Szef francuskich socjalistów po rozmowie z premierem: nie dał gwarancji ws. reformy emerytalnej
Szef francuskiej Partii Socjalistycznej Olivier Faure powiedział po rozmowach z premierem Sebastienem Lecornu, że nie pojawiły się na nich żadne zapewnienia, że realne jest zawieszenie reformy emerytalnej z 2023 roku. Faure spotkał się z Lecornu w ramach ostatnich negocjacji na temat rządu.
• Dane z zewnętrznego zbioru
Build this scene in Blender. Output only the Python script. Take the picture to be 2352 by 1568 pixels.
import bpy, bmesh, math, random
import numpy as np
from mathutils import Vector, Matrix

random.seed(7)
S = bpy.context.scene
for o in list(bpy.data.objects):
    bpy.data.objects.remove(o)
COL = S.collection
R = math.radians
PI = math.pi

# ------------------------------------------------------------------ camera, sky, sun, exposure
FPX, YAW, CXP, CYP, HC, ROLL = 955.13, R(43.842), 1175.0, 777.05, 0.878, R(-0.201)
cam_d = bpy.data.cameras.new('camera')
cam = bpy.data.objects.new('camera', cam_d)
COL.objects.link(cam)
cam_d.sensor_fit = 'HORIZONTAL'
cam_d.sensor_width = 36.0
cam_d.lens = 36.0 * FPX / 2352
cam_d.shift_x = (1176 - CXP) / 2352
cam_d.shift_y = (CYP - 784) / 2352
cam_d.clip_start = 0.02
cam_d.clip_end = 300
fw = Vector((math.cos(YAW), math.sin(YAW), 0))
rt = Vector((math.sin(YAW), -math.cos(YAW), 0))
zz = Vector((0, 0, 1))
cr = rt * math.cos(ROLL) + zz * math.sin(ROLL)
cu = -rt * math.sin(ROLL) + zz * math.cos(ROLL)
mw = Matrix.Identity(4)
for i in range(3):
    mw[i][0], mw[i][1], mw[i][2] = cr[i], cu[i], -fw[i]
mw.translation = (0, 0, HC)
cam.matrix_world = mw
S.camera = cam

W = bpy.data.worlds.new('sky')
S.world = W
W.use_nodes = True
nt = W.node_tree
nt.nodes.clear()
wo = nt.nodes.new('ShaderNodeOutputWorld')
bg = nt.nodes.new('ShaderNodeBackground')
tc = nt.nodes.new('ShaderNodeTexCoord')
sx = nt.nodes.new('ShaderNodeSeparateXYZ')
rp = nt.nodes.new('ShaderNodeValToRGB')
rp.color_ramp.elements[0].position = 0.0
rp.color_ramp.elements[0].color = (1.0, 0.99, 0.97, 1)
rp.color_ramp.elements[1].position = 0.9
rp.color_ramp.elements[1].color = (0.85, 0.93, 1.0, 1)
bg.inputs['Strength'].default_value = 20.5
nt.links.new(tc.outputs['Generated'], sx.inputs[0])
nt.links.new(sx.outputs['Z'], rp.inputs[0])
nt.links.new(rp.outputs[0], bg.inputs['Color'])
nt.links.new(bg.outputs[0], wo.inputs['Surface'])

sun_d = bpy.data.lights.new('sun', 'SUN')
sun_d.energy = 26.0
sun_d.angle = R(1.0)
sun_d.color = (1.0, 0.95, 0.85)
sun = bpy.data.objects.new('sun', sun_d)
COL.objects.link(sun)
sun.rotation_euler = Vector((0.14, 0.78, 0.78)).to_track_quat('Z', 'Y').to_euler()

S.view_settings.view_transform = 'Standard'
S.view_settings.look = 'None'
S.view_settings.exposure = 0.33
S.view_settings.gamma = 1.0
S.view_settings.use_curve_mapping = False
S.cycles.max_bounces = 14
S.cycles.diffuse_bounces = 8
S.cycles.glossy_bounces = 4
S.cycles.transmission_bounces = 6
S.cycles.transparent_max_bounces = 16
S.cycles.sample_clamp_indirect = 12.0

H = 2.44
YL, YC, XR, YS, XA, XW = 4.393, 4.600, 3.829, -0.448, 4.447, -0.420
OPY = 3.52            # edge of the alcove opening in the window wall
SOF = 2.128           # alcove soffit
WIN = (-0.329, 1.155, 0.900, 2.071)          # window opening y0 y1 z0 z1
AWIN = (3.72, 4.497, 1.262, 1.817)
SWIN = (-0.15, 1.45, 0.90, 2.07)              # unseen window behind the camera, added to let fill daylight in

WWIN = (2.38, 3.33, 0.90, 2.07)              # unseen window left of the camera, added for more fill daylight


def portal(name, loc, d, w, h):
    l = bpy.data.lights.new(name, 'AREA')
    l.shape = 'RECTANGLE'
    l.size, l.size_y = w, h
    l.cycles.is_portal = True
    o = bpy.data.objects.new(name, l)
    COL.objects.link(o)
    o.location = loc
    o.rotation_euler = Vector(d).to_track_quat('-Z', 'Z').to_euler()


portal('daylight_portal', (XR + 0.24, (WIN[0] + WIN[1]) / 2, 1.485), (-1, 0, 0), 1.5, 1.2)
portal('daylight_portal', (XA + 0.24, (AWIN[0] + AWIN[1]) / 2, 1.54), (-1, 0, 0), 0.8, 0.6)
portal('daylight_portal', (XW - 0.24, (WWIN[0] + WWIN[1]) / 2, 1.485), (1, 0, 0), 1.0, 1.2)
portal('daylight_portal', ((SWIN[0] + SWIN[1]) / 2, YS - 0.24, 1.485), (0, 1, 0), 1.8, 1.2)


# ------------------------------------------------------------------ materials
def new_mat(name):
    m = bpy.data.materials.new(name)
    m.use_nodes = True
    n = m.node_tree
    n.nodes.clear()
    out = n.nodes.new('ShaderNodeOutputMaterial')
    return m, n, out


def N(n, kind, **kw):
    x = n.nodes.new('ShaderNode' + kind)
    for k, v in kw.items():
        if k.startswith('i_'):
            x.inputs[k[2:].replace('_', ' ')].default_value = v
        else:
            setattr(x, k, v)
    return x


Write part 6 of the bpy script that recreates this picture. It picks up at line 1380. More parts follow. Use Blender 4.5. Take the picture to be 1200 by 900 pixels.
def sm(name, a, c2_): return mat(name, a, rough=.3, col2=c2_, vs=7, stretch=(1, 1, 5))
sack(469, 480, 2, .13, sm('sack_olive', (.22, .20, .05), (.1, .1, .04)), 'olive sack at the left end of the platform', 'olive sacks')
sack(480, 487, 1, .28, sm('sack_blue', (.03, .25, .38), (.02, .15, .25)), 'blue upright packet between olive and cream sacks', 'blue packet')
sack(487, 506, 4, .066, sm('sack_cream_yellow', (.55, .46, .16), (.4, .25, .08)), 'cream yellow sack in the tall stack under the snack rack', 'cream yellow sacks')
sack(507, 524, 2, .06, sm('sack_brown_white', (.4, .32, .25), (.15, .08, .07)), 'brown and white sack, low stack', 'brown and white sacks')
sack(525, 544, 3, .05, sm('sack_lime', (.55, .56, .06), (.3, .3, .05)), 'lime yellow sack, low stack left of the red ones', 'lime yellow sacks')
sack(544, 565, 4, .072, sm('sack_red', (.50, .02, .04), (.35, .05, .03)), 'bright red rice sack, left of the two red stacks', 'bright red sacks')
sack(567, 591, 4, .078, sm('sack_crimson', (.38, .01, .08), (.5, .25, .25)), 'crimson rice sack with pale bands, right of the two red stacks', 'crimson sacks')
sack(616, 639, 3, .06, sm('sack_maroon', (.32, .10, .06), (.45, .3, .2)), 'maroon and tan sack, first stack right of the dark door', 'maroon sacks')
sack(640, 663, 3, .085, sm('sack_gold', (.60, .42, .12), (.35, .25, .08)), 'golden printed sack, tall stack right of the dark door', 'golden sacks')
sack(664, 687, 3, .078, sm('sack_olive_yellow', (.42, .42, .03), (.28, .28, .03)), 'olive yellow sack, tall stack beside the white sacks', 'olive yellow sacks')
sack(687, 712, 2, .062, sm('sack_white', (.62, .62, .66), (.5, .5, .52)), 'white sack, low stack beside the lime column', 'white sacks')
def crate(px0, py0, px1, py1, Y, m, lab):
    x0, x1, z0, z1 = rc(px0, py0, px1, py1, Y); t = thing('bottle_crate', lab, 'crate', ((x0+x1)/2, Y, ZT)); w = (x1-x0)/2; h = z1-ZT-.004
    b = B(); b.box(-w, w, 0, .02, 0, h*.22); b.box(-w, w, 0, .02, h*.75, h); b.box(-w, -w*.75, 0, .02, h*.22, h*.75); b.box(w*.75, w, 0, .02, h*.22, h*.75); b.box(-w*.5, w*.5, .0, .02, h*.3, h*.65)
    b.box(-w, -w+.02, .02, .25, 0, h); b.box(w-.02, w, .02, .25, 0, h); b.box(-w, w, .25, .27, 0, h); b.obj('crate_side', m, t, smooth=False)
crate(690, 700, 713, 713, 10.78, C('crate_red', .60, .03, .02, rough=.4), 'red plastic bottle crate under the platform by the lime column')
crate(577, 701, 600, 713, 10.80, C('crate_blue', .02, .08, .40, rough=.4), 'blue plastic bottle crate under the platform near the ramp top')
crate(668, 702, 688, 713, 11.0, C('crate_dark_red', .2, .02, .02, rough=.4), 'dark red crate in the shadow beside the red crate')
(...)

- Nie mamy w tym momencie żadnego zapewnienia dotyczącego realności tego zawieszenia (reformy emerytalnej). Wspomniała o niej jedynie (ustępująca) minister edukacji Elisabeth Borne, autorka tej reformy. Nikt jednak na tym etapie nie gwarantuje tego, że tak się stanie - powiedział Faure dziennikarzom po spotkaniu z premierem.
Jeszcze przed tą rozmową Faure mówił, że nie chce uzgadniać nawet najmniejszej wspólnej płaszczyzny z centrowym obozem politycznym prezydenta Emmanuela Macrona, a chce, by w każdej sprawie wypowiadał się parlament.
Sporna reforma emerytalna
Borne powiedziała we wtorek wieczorem, że popiera zawieszenie niepopularnej reformy emerytalnej, przyjętej w 2023 roku, gdy sama stała na czele rządu. Propozycja polityczki nie była koordynowana ani z kancelarią premiera, ani z Pałacem Elizejskim - powiedziały portalowi BFMTV źródła w obu instytucjach. Reforma, podnosząca wiek emerytalny z 62 do 64 lat, została przyjęta przed dwoma laty z ominięciem głosowania (na takie rozwiązanie pozwala rządowi konstytucja - PAP), co wywołało falę demonstracji.
Anulowanie reformy jest od dawna postulatem lewicy, ale inne siły polityczne to wykluczały. Podniesienie wieku emerytalnego, to jedno z głównych dokonań Macrona podczas jego drugiej kadencji. Szef prawicowej partii Republikanie Bruno Retailleau powiedział w środę, że jego partia jest „absolutnie przeciwna” zawieszeniu reformy. Szef centrowej partii Horizons Edouard Philippe uznał zaś, że Francja „nie może sobie pozwolić” na taki krok i „nie można iść na kompromis z sensem tej reformy”, polegającym na tym, że Francuzi muszą „pracować więcej”.
Roland Lescure, który tuż przed ustąpieniem Lecornu został mianowany ministrem finansów w jego rządzie, powiedział w środę rano, że zmodyfikowanie reformy emerytalnej kosztowałoby „setki milionów (euro) w 2026 roku i miliardy w 2027” roku. Tymczasem Francja powinna realizować oszczędnościowy budżet, by opanować rosnący deficyt budżetowy i dług publiczny.